[LISTED ENTRIES]:
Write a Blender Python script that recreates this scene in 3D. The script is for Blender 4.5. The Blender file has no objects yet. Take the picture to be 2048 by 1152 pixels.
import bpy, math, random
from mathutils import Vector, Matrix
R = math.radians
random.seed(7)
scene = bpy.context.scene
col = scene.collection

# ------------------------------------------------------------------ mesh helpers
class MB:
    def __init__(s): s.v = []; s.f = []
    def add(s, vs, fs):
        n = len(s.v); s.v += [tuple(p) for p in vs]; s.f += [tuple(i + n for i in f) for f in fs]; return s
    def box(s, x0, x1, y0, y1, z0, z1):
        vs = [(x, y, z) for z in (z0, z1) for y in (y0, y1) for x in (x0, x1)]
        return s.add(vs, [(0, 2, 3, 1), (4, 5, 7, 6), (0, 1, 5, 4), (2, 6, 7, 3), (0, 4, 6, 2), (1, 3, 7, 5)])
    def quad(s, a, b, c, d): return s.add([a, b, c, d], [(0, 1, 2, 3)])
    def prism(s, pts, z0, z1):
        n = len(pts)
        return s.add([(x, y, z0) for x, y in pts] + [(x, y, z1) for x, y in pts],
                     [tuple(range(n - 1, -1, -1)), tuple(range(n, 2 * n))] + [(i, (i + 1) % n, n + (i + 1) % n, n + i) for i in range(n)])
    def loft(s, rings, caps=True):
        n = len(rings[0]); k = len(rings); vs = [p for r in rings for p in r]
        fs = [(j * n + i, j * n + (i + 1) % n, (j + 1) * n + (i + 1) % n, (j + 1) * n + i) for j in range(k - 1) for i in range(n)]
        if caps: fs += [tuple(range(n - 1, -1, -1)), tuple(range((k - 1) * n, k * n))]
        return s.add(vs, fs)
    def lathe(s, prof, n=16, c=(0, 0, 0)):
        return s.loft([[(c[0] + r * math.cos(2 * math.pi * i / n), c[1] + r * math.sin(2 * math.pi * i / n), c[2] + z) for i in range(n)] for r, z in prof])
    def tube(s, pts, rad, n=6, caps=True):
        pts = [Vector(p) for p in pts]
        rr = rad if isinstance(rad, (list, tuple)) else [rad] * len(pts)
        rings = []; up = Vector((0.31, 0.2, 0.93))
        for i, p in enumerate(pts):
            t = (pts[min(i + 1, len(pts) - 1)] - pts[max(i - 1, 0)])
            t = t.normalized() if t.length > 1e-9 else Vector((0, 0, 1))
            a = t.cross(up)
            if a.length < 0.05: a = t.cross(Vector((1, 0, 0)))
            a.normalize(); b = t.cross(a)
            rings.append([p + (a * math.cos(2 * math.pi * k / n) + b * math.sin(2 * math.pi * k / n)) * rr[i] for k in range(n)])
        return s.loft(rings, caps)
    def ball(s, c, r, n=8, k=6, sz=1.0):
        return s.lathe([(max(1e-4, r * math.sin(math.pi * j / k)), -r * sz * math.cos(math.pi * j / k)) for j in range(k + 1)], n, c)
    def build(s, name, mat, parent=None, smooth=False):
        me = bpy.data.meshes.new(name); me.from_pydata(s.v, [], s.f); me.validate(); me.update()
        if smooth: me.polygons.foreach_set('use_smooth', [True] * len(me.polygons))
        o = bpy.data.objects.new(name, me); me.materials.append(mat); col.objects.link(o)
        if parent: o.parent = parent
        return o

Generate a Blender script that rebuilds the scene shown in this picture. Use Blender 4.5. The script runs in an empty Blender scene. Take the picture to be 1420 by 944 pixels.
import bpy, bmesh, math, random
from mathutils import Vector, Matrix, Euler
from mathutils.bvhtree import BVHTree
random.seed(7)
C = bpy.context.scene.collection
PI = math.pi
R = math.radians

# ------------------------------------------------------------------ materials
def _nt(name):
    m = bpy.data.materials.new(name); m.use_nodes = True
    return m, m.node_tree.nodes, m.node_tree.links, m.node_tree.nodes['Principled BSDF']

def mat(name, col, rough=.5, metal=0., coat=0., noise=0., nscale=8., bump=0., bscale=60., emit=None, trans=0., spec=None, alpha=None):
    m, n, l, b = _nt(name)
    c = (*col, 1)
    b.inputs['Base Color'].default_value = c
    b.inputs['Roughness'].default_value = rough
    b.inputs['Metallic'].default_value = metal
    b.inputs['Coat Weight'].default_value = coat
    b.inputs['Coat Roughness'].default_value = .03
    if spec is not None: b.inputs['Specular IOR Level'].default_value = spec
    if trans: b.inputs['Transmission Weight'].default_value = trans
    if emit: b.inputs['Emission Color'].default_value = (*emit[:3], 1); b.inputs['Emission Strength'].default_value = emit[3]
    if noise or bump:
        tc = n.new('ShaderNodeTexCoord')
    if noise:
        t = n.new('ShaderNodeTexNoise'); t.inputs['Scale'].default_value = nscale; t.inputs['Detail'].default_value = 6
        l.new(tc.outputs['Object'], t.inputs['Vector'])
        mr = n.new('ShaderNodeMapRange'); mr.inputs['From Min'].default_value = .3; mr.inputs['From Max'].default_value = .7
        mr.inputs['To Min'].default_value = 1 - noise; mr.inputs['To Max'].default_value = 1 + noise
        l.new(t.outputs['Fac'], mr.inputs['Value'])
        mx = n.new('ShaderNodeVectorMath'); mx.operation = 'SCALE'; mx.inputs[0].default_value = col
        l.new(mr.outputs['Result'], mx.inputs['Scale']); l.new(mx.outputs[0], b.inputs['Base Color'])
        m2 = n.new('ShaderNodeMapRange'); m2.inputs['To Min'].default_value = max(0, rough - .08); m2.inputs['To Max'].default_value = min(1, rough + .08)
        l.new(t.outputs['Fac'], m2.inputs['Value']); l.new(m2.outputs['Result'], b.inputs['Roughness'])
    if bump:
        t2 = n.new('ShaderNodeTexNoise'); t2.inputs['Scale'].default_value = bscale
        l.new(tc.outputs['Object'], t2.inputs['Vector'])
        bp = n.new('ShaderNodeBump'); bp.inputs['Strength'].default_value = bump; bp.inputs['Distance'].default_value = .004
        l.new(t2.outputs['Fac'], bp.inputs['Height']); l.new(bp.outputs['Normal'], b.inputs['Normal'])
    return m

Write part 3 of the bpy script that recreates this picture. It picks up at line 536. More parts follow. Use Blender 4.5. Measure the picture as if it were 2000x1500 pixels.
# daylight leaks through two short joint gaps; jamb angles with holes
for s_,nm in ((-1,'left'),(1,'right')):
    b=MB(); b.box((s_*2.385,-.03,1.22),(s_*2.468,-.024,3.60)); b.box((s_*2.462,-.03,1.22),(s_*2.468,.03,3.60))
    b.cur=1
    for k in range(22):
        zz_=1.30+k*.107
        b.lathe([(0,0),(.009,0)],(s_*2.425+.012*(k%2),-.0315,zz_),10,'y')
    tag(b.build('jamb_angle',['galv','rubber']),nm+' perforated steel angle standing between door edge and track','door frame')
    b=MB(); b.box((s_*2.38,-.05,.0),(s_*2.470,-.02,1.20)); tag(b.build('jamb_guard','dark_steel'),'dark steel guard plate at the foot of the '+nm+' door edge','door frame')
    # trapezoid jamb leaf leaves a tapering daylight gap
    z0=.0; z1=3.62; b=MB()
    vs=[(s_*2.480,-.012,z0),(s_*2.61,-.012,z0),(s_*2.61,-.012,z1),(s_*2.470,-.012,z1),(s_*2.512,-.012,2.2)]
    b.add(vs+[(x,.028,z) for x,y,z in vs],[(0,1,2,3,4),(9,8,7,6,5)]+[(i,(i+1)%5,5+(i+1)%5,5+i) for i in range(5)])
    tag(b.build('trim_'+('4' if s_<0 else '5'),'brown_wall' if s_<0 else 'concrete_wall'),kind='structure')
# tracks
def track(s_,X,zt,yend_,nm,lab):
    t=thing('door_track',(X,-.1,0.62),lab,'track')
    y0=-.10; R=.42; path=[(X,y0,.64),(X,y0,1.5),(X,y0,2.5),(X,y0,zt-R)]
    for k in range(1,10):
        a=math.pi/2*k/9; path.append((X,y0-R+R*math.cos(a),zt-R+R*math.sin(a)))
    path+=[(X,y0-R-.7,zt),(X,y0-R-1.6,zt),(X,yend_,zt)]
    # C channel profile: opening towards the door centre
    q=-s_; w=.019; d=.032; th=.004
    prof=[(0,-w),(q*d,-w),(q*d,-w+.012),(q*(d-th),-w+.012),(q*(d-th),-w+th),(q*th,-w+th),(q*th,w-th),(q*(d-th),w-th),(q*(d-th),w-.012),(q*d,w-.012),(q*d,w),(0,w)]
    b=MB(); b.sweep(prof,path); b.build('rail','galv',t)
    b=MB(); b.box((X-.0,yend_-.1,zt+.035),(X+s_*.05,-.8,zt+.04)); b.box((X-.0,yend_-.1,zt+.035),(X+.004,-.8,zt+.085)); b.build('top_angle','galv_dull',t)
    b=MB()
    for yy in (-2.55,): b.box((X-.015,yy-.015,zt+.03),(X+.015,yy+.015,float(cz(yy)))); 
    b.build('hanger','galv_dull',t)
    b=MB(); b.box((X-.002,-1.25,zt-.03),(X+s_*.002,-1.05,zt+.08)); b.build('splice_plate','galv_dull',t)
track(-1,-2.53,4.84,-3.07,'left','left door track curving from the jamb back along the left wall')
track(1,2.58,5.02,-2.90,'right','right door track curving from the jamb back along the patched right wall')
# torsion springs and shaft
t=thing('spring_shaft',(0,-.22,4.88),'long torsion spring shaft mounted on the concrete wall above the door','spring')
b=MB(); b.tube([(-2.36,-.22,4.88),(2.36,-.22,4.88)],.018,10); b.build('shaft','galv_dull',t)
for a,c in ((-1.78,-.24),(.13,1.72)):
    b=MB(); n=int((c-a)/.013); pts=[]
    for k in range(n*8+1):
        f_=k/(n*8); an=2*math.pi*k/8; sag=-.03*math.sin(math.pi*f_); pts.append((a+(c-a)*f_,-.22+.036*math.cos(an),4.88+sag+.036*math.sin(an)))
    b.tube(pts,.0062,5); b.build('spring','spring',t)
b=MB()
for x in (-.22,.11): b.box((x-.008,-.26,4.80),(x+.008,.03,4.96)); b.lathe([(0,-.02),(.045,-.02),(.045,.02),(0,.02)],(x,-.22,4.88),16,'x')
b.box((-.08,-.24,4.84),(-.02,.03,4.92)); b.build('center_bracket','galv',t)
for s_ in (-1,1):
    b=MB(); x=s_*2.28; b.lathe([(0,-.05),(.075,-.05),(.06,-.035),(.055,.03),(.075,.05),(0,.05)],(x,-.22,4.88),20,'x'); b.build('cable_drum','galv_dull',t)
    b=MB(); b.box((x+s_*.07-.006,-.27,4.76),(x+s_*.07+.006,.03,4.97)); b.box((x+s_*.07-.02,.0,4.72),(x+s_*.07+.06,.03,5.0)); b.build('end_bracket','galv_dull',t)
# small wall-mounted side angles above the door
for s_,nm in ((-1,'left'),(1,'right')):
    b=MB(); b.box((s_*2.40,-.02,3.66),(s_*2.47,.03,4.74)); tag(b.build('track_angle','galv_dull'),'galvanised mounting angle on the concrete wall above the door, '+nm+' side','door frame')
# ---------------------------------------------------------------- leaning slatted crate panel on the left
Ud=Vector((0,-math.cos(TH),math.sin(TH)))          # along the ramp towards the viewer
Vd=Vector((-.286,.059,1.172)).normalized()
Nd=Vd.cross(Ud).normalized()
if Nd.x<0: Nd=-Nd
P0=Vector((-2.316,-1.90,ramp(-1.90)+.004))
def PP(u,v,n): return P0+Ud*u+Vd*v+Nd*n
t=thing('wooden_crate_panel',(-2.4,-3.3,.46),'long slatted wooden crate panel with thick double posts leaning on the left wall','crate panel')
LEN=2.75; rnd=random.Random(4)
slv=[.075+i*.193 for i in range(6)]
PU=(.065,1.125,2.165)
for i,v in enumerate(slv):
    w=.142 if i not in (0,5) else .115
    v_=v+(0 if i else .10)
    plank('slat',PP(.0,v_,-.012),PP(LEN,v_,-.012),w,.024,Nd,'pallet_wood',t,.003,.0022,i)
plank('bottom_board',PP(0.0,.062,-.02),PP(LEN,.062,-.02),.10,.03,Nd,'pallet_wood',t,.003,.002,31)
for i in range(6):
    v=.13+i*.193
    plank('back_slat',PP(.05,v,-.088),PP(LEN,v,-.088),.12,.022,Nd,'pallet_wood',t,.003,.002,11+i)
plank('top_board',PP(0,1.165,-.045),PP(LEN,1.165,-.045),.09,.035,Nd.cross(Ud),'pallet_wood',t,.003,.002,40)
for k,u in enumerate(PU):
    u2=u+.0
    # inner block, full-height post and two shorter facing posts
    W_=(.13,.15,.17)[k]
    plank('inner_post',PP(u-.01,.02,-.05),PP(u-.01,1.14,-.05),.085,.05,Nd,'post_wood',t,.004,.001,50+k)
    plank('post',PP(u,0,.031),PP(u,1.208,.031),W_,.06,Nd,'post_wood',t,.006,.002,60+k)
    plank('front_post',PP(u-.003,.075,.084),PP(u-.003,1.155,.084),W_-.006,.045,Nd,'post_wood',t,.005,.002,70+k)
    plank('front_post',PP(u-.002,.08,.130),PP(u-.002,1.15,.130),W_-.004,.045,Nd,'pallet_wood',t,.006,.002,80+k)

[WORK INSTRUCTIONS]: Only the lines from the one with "Generate a Blender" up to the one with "m.node_tree.links, m.node_tree.nodes['Principled BSDF']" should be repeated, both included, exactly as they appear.

[SOLUTION TO THE EXERCISE]:
Generate a Blender script that rebuilds the scene shown in this picture. Use Blender 4.5. The script runs in an empty Blender scene. Take the picture to be 1420 by 944 pixels.
import bpy, bmesh, math, random
from mathutils import Vector, Matrix, Euler
from mathutils.bvhtree import BVHTree
random.seed(7)
C = bpy.context.scene.collection
PI = math.pi
R = math.radians

# ------------------------------------------------------------------ materials
def _nt(name):
    m = bpy.data.materials.new(name); m.use_nodes = True
    return m, m.node_tree.nodes, m.node_tree.links, m.node_tree.nodes['Principled BSDF']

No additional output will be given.